GIVEN PROBLEM: Return the full material exactly.

(Stored data)
§

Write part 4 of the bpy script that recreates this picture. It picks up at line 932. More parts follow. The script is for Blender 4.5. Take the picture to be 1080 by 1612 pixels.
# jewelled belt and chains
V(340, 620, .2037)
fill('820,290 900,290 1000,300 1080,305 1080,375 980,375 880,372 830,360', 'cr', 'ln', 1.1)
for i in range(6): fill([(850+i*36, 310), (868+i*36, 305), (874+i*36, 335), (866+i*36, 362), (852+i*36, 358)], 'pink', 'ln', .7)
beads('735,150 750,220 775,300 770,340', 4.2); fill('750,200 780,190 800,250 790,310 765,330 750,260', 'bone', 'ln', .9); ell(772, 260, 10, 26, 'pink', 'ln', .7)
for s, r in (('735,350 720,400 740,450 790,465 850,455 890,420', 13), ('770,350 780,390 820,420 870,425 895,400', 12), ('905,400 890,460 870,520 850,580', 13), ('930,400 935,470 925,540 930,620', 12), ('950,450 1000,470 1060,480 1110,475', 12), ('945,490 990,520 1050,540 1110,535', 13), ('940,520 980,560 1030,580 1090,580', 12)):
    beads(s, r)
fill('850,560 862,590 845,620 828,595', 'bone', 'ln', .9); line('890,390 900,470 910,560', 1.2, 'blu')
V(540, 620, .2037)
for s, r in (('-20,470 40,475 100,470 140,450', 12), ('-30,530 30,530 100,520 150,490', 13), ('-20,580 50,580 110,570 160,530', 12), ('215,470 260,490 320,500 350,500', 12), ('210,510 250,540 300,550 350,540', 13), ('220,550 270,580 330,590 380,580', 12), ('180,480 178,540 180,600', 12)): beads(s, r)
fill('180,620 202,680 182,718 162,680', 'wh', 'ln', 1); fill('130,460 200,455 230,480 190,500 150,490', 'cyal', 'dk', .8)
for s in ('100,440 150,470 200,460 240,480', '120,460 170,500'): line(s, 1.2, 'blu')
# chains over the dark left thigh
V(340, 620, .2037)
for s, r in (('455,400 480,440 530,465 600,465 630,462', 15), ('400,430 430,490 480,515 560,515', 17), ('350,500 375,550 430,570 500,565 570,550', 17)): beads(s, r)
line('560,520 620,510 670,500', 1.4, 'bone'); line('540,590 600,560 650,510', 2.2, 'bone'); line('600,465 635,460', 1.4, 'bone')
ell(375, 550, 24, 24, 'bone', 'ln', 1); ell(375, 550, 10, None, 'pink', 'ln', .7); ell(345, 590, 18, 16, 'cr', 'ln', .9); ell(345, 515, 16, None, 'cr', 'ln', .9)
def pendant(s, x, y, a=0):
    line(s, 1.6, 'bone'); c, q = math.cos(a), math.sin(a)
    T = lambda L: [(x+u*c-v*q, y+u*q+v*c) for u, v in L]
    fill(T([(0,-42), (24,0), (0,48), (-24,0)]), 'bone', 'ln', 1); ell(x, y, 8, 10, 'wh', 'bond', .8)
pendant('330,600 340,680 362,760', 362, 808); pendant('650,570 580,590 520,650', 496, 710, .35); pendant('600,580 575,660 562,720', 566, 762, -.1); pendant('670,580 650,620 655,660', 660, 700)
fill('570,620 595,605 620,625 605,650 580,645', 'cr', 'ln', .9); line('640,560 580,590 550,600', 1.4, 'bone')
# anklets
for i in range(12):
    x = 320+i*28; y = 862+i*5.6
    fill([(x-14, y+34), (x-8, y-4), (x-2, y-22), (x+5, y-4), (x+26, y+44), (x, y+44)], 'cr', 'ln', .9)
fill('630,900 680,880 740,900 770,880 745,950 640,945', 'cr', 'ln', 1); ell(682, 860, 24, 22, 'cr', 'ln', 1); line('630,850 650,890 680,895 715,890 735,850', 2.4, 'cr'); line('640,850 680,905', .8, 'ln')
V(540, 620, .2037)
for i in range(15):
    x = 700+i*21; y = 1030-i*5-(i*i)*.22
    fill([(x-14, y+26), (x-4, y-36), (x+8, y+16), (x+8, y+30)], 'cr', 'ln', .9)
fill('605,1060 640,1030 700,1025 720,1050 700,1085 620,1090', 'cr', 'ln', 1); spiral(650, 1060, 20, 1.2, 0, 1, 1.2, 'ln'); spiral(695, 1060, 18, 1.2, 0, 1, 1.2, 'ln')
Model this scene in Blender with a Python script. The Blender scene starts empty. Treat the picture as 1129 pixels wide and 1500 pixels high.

§

RIGHT ANSWER:
Write part 4 of the bpy script that recreates this picture. It picks up at line 932. More parts follow. The script is for Blender 4.5. Take the picture to be 1080 by 1612 pixels.
# jewelled belt and chains
V(340, 620, .2037)
fill('820,290 900,290 1000,300 1080,305 1080,375 980,375 880,372 830,360', 'cr', 'ln', 1.1)
for i in range(6): fill([(850+i*36, 310), (868+i*36, 305), (874+i*36, 335), (866+i*36, 362), (852+i*36, 358)], 'pink', 'ln', .7)
beads('735,150 750,220 775,300 770,340', 4.2); fill('750,200 780,190 800,250 790,310 765,330 750,260', 'bone', 'ln', .9); ell(772, 260, 10, 26, 'pink', 'ln', .7)
for s, r in (('735,350 720,400 740,450 790,465 850,455 890,420', 13), ('770,350 780,390 820,420 870,425 895,400', 12), ('905,400 890,460 870,520 850,580', 13), ('930,400 935,470 925,540 930,620', 12), ('950,450 1000,470 1060,480 1110,475', 12), ('945,490 990,520 1050,540 1110,535', 13), ('940,520 980,560 1030,580 1090,580', 12)):
    beads(s, r)
fill('850,560 862,590 845,620 828,595', 'bone', 'ln', .9); line('890,390 900,470 910,560', 1.2, 'blu')
V(540, 620, .2037)
for s, r in (('-20,470 40,475 100,470 140,450', 12), ('-30,530 30,530 100,520 150,490', 13), ('-20,580 50,580 110,570 160,530', 12), ('215,470 260,490 320,500 350,500', 12), ('210,510 250,540 300,550 350,540', 13), ('220,550 270,580 330,590 380,580', 12), ('180,480 178,540 180,600', 12)): beads(s, r)
fill('180,620 202,680 182,718 162,680', 'wh', 'ln', 1); fill('130,460 200,455 230,480 190,500 150,490', 'cyal', 'dk', .8)
for s in ('100,440 150,470 200,460 240,480', '120,460 170,500'): line(s, 1.2, 'blu')
# chains over the dark left thigh
V(340, 620, .2037)
for s, r in (('455,400 480,440 530,465 600,465 630,462', 15), ('400,430 430,490 480,515 560,515', 17), ('350,500 375,550 430,570 500,565 570,550', 17)): beads(s, r)
line('560,520 620,510 670,500', 1.4, 'bone'); line('540,590 600,560 650,510', 2.2, 'bone'); line('600,465 635,460', 1.4, 'bone')
ell(375, 550, 24, 24, 'bone', 'ln', 1); ell(375, 550, 10, None, 'pink', 'ln', .7); ell(345, 590, 18, 16, 'cr', 'ln', .9); ell(345, 515, 16, None, 'cr', 'ln', .9)
def pendant(s, x, y, a=0):
    line(s, 1.6, 'bone'); c, q = math.cos(a), math.sin(a)
    T = lambda L: [(x+u*c-v*q, y+u*q+v*c) for u, v in L]
    fill(T([(0,-42), (24,0), (0,48), (-24,0)]), 'bone', 'ln', 1); ell(x, y, 8, 10, 'wh', 'bond', .8)
pendant('330,600 340,680 362,760', 362, 808); pendant('650,570 580,590 520,650', 496, 710, .35); pendant('600,580 575,660 562,720', 566, 762, -.1); pendant('670,580 650,620 655,660', 660, 700)
fill('570,620 595,605 620,625 605,650 580,645', 'cr', 'ln', .9); line('640,560 580,590 550,600', 1.4, 'bone')
# anklets
for i in range(12):
    x = 320+i*28; y = 862+i*5.6
    fill([(x-14, y+34), (x-8, y-4), (x-2, y-22), (x+5, y-4), (x+26, y+44), (x, y+44)], 'cr', 'ln', .9)
fill('630,900 680,880 740,900 770,880 745,950 640,945', 'cr', 'ln', 1); ell(682, 860, 24, 22, 'cr', 'ln', 1); line('630,850 650,890 680,895 715,890 735,850', 2.4, 'cr'); line('640,850 680,905', .8, 'ln')
V(540, 620, .2037)
for i in range(15):
    x = 700+i*21; y = 1030-i*5-(i*i)*.22
    fill([(x-14, y+26), (x-4, y-36), (x+8, y+16), (x+8, y+30)], 'cr', 'ln', .9)
fill('605,1060 640,1030 700,1025 720,1050 700,1085 620,1090', 'cr', 'ln', 1); spiral(650, 1060, 20, 1.2, 0, 1, 1.2, 'ln'); spiral(695, 1060, 18, 1.2, 0, 1, 1.2, 'ln')
Model this scene in Blender with a Python script. The Blender scene starts empty. Treat the picture as 1129 pixels wide and 1500 pixels high.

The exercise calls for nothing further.